EPA seeks to roll back Obama fuel standards

The Trump Administration is looking to do away with yet another Obama-era policy. The Environmental Protection Agency (EPA) is proposing new rules that would roll back the strict fuel economy standards established by the Obama administration in 2012. Under those rules, automakers are required to reach an average of 50 miles-per-gallon fuel economy on all cars by 2025. The proposal follows recent efforts by the Trump Administration to roll back some of California's strict environmental standards.

The Trump proposal is welcome news to those who have fought the Obama standards. "The Trump administration has proposed to freeze (the Obama rules) at the level they would be in 2020, which is about 35 miles-per-gallon," says Steve Milloy, founder of JunkScience.com.

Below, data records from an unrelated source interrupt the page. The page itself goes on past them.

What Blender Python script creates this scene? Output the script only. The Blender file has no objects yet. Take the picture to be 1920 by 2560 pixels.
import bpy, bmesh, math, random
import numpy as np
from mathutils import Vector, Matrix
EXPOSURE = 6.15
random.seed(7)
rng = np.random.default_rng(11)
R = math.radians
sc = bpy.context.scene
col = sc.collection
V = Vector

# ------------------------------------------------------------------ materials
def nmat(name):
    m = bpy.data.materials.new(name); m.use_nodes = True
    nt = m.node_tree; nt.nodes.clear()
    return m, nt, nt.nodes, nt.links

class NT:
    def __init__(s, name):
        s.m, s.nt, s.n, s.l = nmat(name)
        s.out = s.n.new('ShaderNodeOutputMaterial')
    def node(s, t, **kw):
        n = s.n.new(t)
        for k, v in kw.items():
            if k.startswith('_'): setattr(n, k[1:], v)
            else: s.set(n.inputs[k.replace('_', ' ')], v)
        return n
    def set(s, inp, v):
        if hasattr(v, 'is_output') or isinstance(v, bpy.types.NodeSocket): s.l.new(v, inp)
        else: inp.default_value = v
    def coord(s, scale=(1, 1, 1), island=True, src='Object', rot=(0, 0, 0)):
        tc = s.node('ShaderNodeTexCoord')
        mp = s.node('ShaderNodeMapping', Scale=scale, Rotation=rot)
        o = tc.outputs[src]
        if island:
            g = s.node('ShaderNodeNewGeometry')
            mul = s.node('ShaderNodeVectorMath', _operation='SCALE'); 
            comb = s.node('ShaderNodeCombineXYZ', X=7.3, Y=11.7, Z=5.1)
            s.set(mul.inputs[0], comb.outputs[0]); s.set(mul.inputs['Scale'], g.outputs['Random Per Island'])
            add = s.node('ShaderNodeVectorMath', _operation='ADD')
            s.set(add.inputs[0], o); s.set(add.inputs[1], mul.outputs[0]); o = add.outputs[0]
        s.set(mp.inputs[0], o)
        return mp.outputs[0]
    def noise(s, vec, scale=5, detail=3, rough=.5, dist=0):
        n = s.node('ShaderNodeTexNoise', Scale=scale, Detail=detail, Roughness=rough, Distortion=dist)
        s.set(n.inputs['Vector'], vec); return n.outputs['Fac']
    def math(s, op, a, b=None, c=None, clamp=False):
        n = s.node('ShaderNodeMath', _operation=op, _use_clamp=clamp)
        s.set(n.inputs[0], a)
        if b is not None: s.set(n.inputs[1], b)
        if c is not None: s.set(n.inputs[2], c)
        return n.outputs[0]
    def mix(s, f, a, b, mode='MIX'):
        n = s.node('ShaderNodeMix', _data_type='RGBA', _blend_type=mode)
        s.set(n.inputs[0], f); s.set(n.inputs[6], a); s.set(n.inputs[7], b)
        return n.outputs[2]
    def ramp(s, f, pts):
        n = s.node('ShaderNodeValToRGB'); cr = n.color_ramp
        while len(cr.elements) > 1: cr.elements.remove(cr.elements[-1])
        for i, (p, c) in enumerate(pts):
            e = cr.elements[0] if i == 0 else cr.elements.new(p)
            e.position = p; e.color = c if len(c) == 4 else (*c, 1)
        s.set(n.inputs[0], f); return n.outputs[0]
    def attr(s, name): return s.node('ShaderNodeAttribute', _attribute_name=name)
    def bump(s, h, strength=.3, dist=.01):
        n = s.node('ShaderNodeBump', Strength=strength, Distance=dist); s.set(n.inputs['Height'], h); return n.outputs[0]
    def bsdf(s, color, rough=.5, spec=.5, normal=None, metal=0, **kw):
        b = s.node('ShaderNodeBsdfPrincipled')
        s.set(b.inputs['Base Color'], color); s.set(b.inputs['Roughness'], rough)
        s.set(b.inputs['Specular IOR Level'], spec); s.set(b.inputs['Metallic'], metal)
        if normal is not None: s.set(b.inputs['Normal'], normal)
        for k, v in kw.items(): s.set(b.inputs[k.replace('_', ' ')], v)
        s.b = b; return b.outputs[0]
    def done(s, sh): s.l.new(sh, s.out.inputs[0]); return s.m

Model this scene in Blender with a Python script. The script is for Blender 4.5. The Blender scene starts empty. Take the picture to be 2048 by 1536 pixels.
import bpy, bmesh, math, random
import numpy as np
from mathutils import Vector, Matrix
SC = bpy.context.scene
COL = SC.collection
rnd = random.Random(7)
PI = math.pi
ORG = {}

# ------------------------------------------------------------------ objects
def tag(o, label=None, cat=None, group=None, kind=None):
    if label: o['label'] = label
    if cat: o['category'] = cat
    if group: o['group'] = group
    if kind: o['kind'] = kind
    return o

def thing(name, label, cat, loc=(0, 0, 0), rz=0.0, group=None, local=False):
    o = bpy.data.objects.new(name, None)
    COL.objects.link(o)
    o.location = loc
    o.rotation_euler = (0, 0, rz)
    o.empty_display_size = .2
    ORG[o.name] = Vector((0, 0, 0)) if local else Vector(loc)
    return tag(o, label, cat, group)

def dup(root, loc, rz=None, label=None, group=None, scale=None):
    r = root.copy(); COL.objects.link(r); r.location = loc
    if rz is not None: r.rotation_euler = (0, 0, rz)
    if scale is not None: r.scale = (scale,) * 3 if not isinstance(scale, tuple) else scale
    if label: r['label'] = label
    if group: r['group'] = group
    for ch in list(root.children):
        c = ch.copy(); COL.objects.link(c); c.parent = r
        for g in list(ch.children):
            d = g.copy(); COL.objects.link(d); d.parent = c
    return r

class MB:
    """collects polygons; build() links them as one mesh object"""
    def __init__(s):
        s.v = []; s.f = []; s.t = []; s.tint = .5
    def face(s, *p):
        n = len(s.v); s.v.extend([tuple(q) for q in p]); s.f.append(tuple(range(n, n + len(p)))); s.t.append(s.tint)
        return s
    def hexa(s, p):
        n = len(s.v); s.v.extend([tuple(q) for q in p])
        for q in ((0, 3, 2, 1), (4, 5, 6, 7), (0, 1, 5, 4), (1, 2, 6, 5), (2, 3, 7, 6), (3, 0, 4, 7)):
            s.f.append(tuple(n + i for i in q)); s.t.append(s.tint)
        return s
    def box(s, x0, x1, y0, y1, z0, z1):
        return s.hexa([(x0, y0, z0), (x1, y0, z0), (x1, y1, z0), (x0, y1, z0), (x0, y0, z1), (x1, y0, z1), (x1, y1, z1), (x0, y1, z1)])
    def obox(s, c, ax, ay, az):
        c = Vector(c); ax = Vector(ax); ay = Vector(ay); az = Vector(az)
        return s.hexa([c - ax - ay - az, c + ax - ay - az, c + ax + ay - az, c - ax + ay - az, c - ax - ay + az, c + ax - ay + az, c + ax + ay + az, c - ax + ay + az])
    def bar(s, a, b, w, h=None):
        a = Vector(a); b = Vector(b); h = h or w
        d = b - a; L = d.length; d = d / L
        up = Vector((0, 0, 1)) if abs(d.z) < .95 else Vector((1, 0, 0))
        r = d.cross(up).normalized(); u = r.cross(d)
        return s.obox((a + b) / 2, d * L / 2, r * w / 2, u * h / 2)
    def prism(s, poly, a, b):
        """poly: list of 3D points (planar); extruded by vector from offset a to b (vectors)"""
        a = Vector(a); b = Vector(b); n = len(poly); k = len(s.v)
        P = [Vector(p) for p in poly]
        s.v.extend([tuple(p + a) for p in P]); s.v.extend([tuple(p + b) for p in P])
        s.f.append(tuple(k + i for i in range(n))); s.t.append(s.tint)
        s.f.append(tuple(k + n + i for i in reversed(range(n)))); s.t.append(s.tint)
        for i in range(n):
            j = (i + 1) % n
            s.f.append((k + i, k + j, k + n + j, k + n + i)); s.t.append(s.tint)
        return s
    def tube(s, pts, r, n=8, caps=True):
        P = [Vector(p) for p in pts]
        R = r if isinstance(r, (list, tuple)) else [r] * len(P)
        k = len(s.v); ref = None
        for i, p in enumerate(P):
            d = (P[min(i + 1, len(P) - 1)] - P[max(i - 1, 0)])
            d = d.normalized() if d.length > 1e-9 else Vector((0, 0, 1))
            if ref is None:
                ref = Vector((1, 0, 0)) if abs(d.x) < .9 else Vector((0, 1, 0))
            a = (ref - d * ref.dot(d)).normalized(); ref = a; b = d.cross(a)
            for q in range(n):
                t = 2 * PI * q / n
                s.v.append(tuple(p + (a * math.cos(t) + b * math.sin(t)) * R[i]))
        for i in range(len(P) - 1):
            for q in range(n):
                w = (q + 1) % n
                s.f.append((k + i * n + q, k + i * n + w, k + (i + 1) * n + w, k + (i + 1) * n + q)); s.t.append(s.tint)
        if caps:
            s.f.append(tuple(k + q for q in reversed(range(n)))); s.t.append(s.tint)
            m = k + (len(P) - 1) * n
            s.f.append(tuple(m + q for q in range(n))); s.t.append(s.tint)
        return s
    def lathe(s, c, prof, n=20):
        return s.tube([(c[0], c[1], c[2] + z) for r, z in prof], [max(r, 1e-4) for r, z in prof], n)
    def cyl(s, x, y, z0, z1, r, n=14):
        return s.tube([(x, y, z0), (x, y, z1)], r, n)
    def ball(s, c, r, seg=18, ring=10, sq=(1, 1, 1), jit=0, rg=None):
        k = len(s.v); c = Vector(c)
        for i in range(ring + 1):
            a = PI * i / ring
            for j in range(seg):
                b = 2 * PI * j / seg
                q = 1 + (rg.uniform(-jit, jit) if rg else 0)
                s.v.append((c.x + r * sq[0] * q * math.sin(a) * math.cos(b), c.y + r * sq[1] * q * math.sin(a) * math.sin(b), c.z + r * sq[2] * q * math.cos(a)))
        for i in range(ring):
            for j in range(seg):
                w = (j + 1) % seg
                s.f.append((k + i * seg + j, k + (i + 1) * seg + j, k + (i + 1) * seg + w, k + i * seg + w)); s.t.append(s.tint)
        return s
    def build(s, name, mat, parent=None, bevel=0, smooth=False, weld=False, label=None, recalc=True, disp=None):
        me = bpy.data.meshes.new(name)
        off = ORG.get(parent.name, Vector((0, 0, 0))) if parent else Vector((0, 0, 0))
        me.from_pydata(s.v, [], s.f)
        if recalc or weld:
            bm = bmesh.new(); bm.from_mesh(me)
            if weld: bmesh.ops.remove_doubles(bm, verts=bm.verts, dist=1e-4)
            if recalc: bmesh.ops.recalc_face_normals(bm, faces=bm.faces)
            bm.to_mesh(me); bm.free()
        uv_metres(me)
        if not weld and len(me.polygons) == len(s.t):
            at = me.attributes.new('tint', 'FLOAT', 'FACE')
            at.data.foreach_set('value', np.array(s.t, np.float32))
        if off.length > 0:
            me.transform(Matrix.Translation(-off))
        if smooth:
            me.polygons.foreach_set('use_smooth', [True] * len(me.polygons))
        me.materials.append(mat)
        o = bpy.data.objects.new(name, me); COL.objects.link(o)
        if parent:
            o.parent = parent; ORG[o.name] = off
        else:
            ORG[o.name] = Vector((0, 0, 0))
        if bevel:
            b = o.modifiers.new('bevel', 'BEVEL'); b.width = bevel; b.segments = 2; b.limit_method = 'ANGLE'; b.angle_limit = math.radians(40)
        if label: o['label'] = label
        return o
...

Milloy tells KTRH the Obama standard was never realistic to begin with. "There is no technology that exists, or is even on the drawing board, to meet the goal of 50 miles-per-gallon by 2025, so what the carmakers were going to have to do is fit more of us into more expensive electric vehicles or smaller cars," he says. And so far, the public has shown no appetite for those smaller, electric cars. "They take hours to charge, they get limited mileage, they're smaller, they're more uncomfortable," says Milloy. "It's a technology that's just not ready for primetime, maybe one day it will be, who knows?"

 Milloy's research also finds that rolling back the Obama standards will have no measurable impact on carbon emissions or air quality. In fact, he believes government fuel economy standards are an idea that should be reconsidered, altogether. "Fuel economy standards were started in the 1970s during the energy crisis," he says. "That's all over, we are awash in oil, we really don't need fuel economy standards at all, and hopefully this is a first step toward getting rid of them."